Nel caso in cui il provvedimento giurisdizionale dovesse arrivare dopo il 30 novembre, i canoni di locazione, purtroppo, devono essere soggetti a tassazione. Gli importi non percepiti sono soggetti all’Irpef o alla cedolare secca. Al contribuente, però, viene riconosciuto un credito d’imposta, che risulterà essere pari alle imposte pagate a causa dell’indicazione dei canoni inserita all’interno della dichiarazione dei redditi.

Clausole contrattuali per evitare problemi

Il contribuente che ha intenzione di ridurre al minimo le problematiche connesse con i canoni di locazione non riscossi può tutelarsi redigendo nel modo migliore il contratto di locazione. È possibile ed utile, infatti, inserire:

  • una clausola risolutiva espressa;
  • un termine essenziale con diffida ad adempiere.

Sicuramente la soluzione più semplice da adottare è quella di inserire, all’interno del contratto, la clausola risolutiva espressa. Con questa particolare disposizione, le parti concordano che, in caso di morosità, il locatore può risolvere in maniera automatica il contratto, senza la necessità di ricorrere ad un giudice. Questa clausola risolutiva si verifica inviando all’inquilino una diffida, con la quale si comunica l’intenzione di volersi avvalere della clausola risolutiva. In questo modo il contratto può essere risolto in anticipo.

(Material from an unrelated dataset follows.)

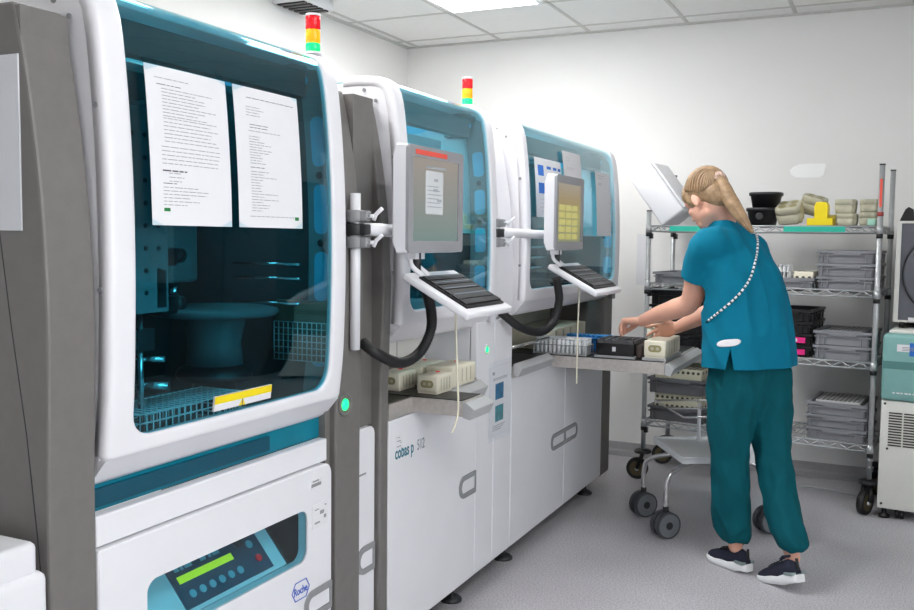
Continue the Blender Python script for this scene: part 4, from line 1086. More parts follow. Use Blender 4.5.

Grazie a questo stratagemma, il conduttore ha la possibilità di dimostrare all’Agenzia delle Entrate che si è avvalso della possibilità di risolvere il contratto. È valida l’esibizione della raccomandata con avviso di ricevimento, in cui il locatore contesta al conduttore l’inadempimento e comunica di avvalersi della clausola risolutiva.

Discorso molto simile è quello relativo al cosiddetto termine essenziale: questa disposizione, in estrema sintesi, funziona in maniera simile alla clausola risolutiva espressa. Il contratto, in questo caso, contiene il riconoscimento del diritto, per il proprietario dell’immobile, di inviare una diffida all’inquilino ad adempiere, indicando anche un termine ultimo entro il quale deve provvedere a farlo (generalmente vengono concessi quindici giorni. Una volta spirato il termine ad adempiere il contratto si considera automaticamente risolto, senza passare dal provvedimento del giudice (sfratto esecutivo).